For any 1-periodic complex-valued function \(f\) which is Riemann integrable on \([0,1]\) and any \(\epsilon > 0\), there is a \(1\)-periodic continuous function \(g\) such that \(||f - g|| < \epsilon\).

Proof

Meta (Main Ideas)

First treat the case when both \(f\) and \(g\) are real. Take some partition \(\mathcal P\) of \([0,1]\) and let \(g\) be the piecewise linear function on \([0,1]\) which agrees with \(f\) at the endpoints of every interval in \(\mathcal P\). Because \(f\) is periodic, this function \(g\) extends to be periodic and continuous. Then use pointwise inequalities to show that

\[{}\int_0^1 |f(x) - g(x)| dx{}\]

\[{}\leq U(f,\mathcal P) - L(f,\mathcal P){}\]

and that \(|f(x) - g(x)| \leq 2M\) if \(|f(x)| \leq M\) on \([0,1]\). This gives

\[{}\int_0^1 |f(x) - g(x)|^2 dx{}\]

\[{}\leq 2M (U(f,\mathcal P) - L(f,\mathcal P)).{}\]

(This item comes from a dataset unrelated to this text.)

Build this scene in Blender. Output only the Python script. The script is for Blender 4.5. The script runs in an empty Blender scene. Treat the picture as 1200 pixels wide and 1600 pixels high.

The right-hand side can be made as small as desired (namely, less than \(\epsilon^2/2\)) by taking a suitable partition \(\mathcal P\). In the complex case, approximate real and imaginary parts separately and then combine. Since \(|a+ib|^2 = |a|^2 + |b|^2\) for real \(a\) and \(b\), we can simply sum the inequalities just established: one for the real part approximation and one for the imaginary part.

3. Corollary: Uniqueness of Fourier Series

Corollary

Suppose \(f\) and \(g\) are 1-periodic complex-valued functions on \({\mathbb R}\) which are Riemann integrable on \([0,1]\), if \(\hat{f}(n) = \hat{g}(n)\) for all \(n \in {\mathbb Z}\), then \(\int_0^1 |f(x)-g(x)|^2 dx = 0\). Informally, this means that \(f\) and \(g\) can differ only in ways that are “invisible” to integration. For example, it means that \(f(x) = g(x)\) at all points of continuity of \(f-g\).

Proof

Apply Parseval's identity to the difference \(f - g\).